### PROBLEM REQUIREMENTS
Search the material for the word "scene" and report each line where it turns up.

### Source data
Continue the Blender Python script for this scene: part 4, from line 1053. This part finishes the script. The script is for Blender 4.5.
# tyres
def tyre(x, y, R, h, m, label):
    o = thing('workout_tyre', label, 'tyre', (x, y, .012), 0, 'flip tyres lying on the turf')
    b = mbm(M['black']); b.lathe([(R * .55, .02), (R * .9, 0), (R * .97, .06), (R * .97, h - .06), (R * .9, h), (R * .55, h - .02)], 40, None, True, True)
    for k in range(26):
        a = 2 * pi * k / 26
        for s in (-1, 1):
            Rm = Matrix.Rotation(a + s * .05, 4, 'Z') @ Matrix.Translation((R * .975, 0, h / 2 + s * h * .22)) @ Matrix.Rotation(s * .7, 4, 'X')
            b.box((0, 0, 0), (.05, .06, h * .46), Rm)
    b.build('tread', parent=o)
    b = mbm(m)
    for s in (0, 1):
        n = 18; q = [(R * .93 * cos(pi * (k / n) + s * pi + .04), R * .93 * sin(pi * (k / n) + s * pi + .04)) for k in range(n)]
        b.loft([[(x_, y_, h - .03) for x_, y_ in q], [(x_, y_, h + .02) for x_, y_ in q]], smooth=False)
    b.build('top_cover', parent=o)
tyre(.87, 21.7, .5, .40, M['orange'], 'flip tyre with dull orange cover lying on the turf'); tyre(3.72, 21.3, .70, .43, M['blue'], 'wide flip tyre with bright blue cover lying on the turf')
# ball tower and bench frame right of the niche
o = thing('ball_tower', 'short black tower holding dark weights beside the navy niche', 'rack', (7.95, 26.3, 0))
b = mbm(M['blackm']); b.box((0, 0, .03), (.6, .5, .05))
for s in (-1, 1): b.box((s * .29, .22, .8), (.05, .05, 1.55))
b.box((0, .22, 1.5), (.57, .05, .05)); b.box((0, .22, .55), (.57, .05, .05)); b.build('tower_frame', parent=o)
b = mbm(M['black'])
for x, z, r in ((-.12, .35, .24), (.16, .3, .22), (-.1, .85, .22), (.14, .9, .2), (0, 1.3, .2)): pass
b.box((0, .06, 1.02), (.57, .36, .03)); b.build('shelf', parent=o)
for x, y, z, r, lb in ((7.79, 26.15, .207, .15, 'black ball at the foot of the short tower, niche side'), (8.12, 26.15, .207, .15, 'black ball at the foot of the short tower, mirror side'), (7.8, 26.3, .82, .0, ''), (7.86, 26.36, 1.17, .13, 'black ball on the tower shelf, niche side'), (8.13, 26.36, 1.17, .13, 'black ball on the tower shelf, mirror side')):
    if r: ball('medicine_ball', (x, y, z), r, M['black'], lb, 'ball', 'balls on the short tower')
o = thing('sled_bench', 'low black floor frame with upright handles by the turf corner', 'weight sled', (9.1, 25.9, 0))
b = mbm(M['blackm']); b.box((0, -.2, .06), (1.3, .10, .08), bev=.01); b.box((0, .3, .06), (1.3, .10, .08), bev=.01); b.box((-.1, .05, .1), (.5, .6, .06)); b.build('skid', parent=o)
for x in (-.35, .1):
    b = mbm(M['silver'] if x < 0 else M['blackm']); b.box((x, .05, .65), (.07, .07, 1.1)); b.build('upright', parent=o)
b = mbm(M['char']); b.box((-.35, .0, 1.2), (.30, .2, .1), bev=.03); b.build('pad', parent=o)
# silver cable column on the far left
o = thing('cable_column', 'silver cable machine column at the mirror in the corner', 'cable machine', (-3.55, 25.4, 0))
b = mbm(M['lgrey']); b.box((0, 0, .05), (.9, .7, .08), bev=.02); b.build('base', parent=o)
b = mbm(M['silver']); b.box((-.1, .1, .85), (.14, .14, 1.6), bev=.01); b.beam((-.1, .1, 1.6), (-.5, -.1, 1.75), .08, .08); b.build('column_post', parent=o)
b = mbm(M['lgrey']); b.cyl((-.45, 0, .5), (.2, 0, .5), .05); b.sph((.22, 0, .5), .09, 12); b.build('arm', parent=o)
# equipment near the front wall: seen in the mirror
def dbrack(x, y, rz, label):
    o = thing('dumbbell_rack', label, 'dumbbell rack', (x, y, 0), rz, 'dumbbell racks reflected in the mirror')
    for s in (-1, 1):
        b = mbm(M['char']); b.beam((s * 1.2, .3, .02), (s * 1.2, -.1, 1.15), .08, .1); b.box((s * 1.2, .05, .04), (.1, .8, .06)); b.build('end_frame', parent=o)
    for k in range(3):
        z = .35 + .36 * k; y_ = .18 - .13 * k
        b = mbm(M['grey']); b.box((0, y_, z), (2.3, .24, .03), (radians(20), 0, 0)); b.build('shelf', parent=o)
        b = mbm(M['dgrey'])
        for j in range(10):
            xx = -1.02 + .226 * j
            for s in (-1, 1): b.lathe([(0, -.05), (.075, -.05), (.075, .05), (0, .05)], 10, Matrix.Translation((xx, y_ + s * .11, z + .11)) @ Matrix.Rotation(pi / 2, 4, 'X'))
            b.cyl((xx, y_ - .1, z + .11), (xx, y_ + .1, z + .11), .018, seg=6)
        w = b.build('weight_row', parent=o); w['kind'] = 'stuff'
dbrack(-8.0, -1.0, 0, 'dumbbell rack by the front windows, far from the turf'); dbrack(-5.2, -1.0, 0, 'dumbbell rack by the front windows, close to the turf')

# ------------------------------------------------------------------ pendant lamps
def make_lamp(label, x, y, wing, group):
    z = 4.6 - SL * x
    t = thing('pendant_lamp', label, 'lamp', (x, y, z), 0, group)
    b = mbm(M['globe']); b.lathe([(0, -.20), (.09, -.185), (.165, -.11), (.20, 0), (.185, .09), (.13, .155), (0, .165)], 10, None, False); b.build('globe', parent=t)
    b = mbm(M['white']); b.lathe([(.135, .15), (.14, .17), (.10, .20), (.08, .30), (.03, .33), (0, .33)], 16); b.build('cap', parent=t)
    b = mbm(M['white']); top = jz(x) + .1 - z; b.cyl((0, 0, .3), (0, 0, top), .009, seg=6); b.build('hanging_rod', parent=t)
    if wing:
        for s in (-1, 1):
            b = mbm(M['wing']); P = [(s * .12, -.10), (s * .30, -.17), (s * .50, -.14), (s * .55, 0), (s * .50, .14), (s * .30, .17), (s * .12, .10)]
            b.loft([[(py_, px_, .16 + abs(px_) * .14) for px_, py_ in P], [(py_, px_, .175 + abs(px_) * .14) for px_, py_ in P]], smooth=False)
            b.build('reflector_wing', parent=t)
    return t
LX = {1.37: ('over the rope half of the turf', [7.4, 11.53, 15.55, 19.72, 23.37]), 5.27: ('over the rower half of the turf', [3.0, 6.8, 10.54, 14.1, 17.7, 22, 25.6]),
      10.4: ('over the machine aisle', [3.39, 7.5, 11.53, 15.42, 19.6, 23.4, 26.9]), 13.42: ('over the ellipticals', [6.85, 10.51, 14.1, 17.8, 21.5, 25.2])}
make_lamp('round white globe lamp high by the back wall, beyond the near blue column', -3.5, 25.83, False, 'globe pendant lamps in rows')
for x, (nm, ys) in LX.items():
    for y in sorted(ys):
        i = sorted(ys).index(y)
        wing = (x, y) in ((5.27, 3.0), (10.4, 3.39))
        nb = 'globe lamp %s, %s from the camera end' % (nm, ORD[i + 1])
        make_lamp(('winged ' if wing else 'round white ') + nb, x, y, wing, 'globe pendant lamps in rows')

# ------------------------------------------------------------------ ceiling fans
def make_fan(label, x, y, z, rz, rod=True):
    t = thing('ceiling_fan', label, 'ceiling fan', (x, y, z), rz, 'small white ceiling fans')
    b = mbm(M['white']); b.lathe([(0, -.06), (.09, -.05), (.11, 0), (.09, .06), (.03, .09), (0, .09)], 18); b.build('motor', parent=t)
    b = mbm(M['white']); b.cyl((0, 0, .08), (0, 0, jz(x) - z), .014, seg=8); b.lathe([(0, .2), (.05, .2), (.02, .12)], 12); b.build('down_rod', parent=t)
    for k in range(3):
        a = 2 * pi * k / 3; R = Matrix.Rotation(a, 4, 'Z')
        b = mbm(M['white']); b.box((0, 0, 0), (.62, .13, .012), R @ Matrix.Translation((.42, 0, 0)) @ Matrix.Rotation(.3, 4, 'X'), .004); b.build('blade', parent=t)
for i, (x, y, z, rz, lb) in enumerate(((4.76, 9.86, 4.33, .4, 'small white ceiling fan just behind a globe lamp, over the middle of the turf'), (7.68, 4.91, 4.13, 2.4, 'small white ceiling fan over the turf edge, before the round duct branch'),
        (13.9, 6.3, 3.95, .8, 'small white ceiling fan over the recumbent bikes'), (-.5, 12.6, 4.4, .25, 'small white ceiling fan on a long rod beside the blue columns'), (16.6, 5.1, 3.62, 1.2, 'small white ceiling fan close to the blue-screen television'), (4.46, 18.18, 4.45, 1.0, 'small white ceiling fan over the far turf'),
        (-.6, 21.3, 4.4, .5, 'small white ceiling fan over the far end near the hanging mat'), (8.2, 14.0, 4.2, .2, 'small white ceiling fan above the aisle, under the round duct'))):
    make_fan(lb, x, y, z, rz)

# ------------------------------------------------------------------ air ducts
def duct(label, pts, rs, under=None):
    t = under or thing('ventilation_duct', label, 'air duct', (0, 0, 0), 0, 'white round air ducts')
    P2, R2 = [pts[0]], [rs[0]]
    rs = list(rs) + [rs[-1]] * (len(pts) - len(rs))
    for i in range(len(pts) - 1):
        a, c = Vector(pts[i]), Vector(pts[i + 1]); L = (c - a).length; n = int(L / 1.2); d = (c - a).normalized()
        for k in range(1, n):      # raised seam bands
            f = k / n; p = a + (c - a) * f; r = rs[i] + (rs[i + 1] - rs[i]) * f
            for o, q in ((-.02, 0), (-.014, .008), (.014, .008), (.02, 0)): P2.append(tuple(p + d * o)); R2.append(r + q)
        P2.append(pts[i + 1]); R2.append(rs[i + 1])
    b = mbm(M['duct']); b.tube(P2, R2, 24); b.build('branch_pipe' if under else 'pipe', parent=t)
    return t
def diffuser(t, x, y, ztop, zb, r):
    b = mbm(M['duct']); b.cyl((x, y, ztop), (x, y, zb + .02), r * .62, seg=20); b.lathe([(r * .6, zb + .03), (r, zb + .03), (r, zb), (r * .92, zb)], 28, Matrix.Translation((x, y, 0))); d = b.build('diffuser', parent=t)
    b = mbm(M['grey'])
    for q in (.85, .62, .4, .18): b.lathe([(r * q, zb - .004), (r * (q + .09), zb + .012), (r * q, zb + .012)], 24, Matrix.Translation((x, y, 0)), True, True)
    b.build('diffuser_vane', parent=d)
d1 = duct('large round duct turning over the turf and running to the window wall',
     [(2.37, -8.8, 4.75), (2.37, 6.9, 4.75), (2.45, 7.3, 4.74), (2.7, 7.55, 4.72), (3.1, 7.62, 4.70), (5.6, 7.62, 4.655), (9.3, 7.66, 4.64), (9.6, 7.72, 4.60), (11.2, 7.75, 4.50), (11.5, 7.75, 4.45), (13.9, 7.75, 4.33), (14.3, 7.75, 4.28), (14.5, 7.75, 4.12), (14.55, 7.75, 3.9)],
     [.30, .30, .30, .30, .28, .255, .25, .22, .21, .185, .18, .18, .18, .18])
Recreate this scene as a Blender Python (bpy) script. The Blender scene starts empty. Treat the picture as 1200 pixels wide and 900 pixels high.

### SOLUTION TO THE EXERCISE
Continue the Blender Python script for this scene: part 4, from line 1053. This part finishes the script. The script is for Blender 4.5.
Recreate this scene as a Blender Python (bpy) script. The Blender scene starts empty. Treat the picture as 1200 pixels wide and 900 pixels high.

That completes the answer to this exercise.